Quando se está a poucas horas do debate generalizado do próximo OE, o que sabemos sobre as medidas concretas em áreas como a valorização do interior, o património, a cultura ou a inovação? O que sabemos sobre a execução das medidas anteriormente aprovadas?

Existem resultados do trabalho em curso sobre a avaliação dos benefícios fiscais que já tenham sido incorporados neste Orçamento? Como irá evoluir o sistema de incentivos fiscais à I&D empresarial no ano 2019, essencial para a inovação, reforçando por exemplo a contratação de investigadores, cientistas, doutorados, gestores de ciência, tecnologia e inovação e as atividades de investigação e inovação no sector privado?

Se parece indiscutível o papel que a Administração Pública pode ter na inovação, incluindo a criação ou reforço de centros de excelência e de competências, parece também consensual a necessidade de discriminação positiva das empresas que mais investem em inovação, possibilitando o seu desenvolvimento mais rápido e a sua inserção em redes internacionais capazes de atrair e reter trabalhadores cada vez mais qualificados.
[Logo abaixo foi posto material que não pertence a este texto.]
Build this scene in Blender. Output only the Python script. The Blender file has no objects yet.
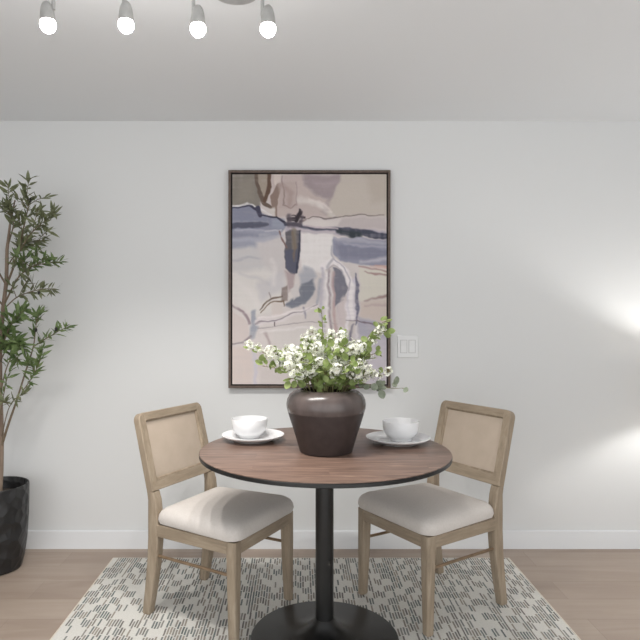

Os parceiros sociais (veja-se, por exemplo, a proposta da CIP para o OE 2019) têm vindo também a salientar a questão da formação dos trabalhadores, não se podendo menosprezar o impacto da transformação digital e as exigências que dela decorrem em termos de competências pessoais e profissionais e que justificariam, por isso, novas medidas.

Espera-se também que o OE permita manter o objectivo de investimento global em I&D de 3% do PIB até 2030, garantindo a convergência com as metas da União Europeia, mencionado quer no programa do Governo quer em diversas Resoluções do Conselho de Ministros (RCM nº 32/2016, de 3 de junho, que aprovou a Agenda “Compromisso com o Conhecimento e a Ciência” para os anos 2016 a 2020, ou mais recentemente a RCM nº 25/2018, de 8 de março, que aprovou uma nova Estratégia de Inovação Tecnológica e Empresarial para Portugal.

O OE 2019, ao chegar à opinião pública, tocando sobretudo o seu lado A, aquele que mais ouvimos, precisa de ser acompanhado por um lado B, focado na essência das políticas que defende, explicando aos portugueses como se pretende avançar, a partir das alternativas, escolhas e decisões em que assenta, na concretização das diversas estratégias sectoriais que, embora menos destacadas, são determinantes para o futuro de Portugal.

Com a recente mudança na composição do Governo, esperemos que a par da frescura e competência, sobretudo de quem assume novas responsabilidades, consigamos encontrar o perfil obreiro de que precisamos.

A autora escreve de acordo com a antiga ortografia.